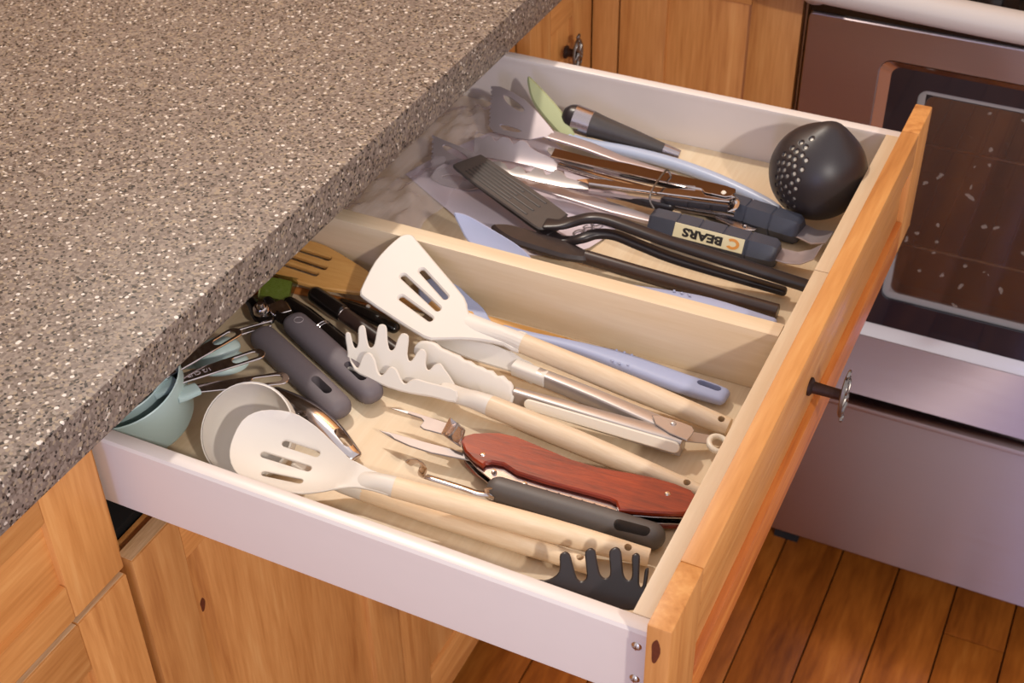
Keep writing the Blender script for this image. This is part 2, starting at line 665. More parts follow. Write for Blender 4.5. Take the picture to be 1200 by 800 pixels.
def plate(outline, th=0.002, bev=0.0006, holes=(), bend=None, du=0.006, sm=1, hsm=1):
    """Flat sheet with holes and rounded rims, meshed with an inner grid so that it can be bent."""
    loops = [catmull(outline, sm, True)] + [catmull(h, hsm, True) for h in holes]
    if area(loops[0]) < 0:
        loops[0].reverse()
    for i in range(1, len(loops)):
        if area(loops[i]) > 0:
            loops[i].reverse()
    pts, edges = [], []
    kind = []
    for lp in loops:
        k = len(pts)
        pts += [tuple(p) for p in lp]
        kind += [0] * len(lp)
        edges += [(k + i, k + (i + 1) % len(lp)) for i in range(len(lp))]
    ring = []
    for lp in loops:
        ok = []
        for p in inset(lp, bev):
            good = inside(p, loops[0]) and not any(inside(p, h) for h in loops[1:]) \
                and min(dist_poly(p, h) for h in loops) > bev * 0.7
            ok.append(len(pts) + len(ring) if good else None)
            if good:
                ring.append(p)
        edges += [(a, b) for a, b in zip(ok, ok[1:] + ok[:1]) if a is not None and b is not None and a != b]
        for p in inset(lp, bev * 2.3):
            if inside(p, loops[0]) and not any(inside(p, h) for h in loops[1:]) \
                    and min(dist_poly(p, h) for h in loops) > bev * 1.9:
                ring.append(p)
    pts += ring
    kind += [1] * len(ring)
    xs = [p[0] for p in loops[0]]
    ys = [p[1] for p in loops[0]]
    if bend is not None:
        x = min(xs) + du / 2
        while x < max(xs):
            y = min(ys) + du / 2
            while y < max(ys):
                p = (x, y)
                if inside(p, loops[0]) and not any(inside(p, h) for h in loops[1:]) \
                        and min(dist_poly(p, h) for h in loops) > bev + du * 0.35:
                    pts.append(p)
                    kind.append(1)
                y += du
            x += du
    V, E, F, vo, eo, fo = delaunay_2d_cdt([Vector(p) for p in pts], edges, [], 0, 1e-6)
    kd = [0 if any(kind[q] == 0 for q in vo[i]) else 1 for i in range(len(V))]
    tris = []
    for f in F:
        c = (sum(V[i].x for i in f) / 3, sum(V[i].y for i in f) / 3)
        if inside(c, loops[0]) and not any(inside(c, h) for h in loops[1:]):
            tris.append(tuple(f))
    n = len(V)
    h = th / 2
    hb = max(h - bev, h * 0.25)
    vs = []
    for s in (1, -1):
        for i in range(n):
            z = s * (h if kd[i] else hb)
            vs.append((V[i].x, V[i].y, z))
    fs = [t for t in tris] + [tuple(i + n for i in reversed(t)) for t in tris]
    cnt = {}
    for t in tris:
        for a, b in ((t[0], t[1]), (t[1], t[2]), (t[2], t[0])):
            cnt[(a, b)] = cnt.get((a, b), 0) + 1
    for (a, b) in list(cnt):
        if (b, a) not in cnt:
            fs.append((b, a, a + n, b + n))
    used = sorted({i for f in fs for i in f})
    mp = {o: i for i, o in enumerate(used)}
    vs = [vs[i] for i in used]
    fs = [tuple(mp[i] for i in f) for f in fs]
    if bend is not None:
        vs = [tuple(bend(*p)) for p in vs]
    return vs, fs


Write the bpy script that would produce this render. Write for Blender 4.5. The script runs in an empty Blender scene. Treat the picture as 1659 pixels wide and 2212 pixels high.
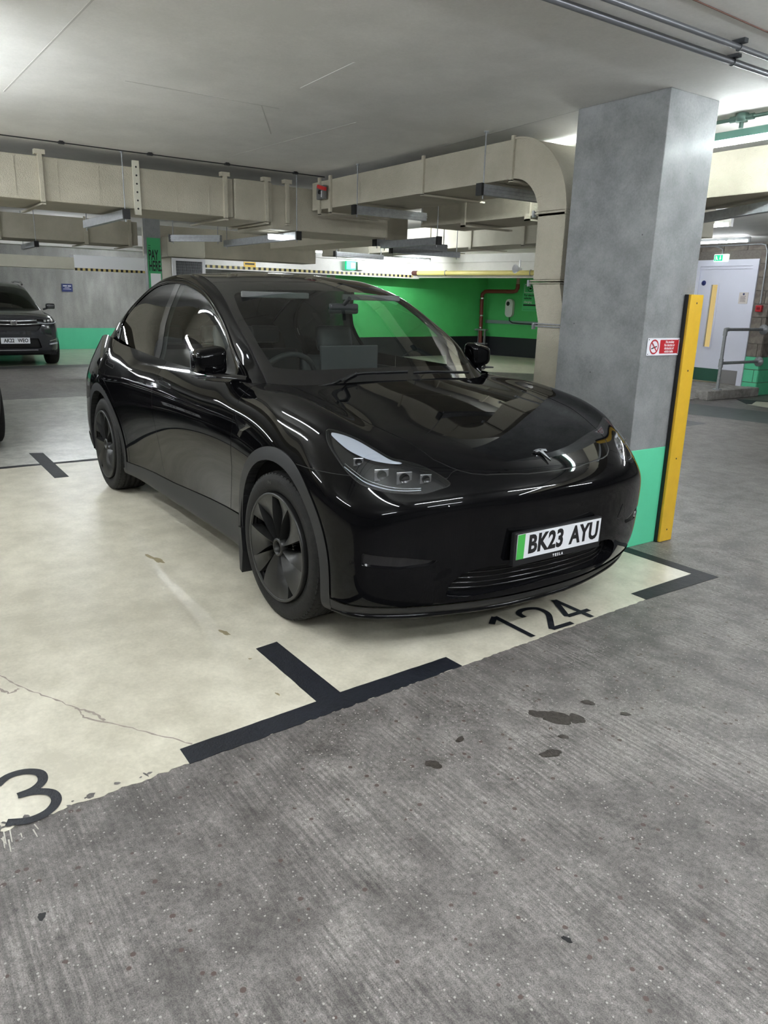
****
From the material above, reproduce everything verbatim except the pictures.

Keep writing the Blender script for this image. This is part 2, starting at line 665. More parts follow. Write for Blender 4.5. Take the picture to be 1200 by 800 pixels.
def plate(outline, th=0.002, bev=0.0006, holes=(), bend=None, du=0.006, sm=1, hsm=1):
    """Flat sheet with holes and rounded rims, meshed with an inner grid so that it can be bent."""
    loops = [catmull(outline, sm, True)] + [catmull(h, hsm, True) for h in holes]
    if area(loops[0]) < 0:
        loops[0].reverse()
    for i in range(1, len(loops)):
        if area(loops[i]) > 0:
            loops[i].reverse()
    pts, edges = [], []
    kind = []
    for lp in loops:
        k = len(pts)
        pts += [tuple(p) for p in lp]
        kind += [0] * len(lp)
        edges += [(k + i, k + (i + 1) % len(lp)) for i in range(len(lp))]
    ring = []
    for lp in loops:
        ok = []
        for p in inset(lp, bev):
            good = inside(p, loops[0]) and not any(inside(p, h) for h in loops[1:]) \
                and min(dist_poly(p, h) for h in loops) > bev * 0.7
            ok.append(len(pts) + len(ring) if good else None)
            if good:
                ring.append(p)
        edges += [(a, b) for a, b in zip(ok, ok[1:] + ok[:1]) if a is not None and b is not None and a != b]
        for p in inset(lp, bev * 2.3):
            if inside(p, loops[0]) and not any(inside(p, h) for h in loops[1:]) \
                    and min(dist_poly(p, h) for h in loops) > bev * 1.9:
                ring.append(p)
    pts += ring
    kind += [1] * len(ring)
    xs = [p[0] for p in loops[0]]
    ys = [p[1] for p in loops[0]]
    if bend is not None:
        x = min(xs) + du / 2
        while x < max(xs):
            y = min(ys) + du / 2
            while y < max(ys):
                p = (x, y)
                if inside(p, loops[0]) and not any(inside(p, h) for h in loops[1:]) \
                        and min(dist_poly(p, h) for h in loops) > bev + du * 0.35:
                    pts.append(p)
                    kind.append(1)
                y += du
            x += du
    V, E, F, vo, eo, fo = delaunay_2d_cdt([Vector(p) for p in pts], edges, [], 0, 1e-6)
    kd = [0 if any(kind[q] == 0 for q in vo[i]) else 1 for i in range(len(V))]
    tris = []
    for f in F:
        c = (sum(V[i].x for i in f) / 3, sum(V[i].y for i in f) / 3)
        if inside(c, loops[0]) and not any(inside(c, h) for h in loops[1:]):
            tris.append(tuple(f))
    n = len(V)
    h = th / 2
    hb = max(h - bev, h * 0.25)
    vs = []
    for s in (1, -1):
        for i in range(n):
            z = s * (h if kd[i] else hb)
            vs.append((V[i].x, V[i].y, z))
    fs = [t for t in tris] + [tuple(i + n for i in reversed(t)) for t in tris]
    cnt = {}
    for t in tris:
        for a, b in ((t[0], t[1]), (t[1], t[2]), (t[2], t[0])):
            cnt[(a, b)] = cnt.get((a, b), 0) + 1
    for (a, b) in list(cnt):
        if (b, a) not in cnt:
            fs.append((b, a, a + n, b + n))
    used = sorted({i for f in fs for i in f})
    mp = {o: i for i, o in enumerate(used)}
    vs = [vs[i] for i in used]
    fs = [tuple(mp[i] for i in f) for f in fs]
    if bend is not None:
        vs = [tuple(bend(*p)) for p in vs]
    return vs, fs


Write the bpy script that would produce this render. Write for Blender 4.5. The script runs in an empty Blender scene. Treat the picture as 1659 pixels wide and 2212 pixels high.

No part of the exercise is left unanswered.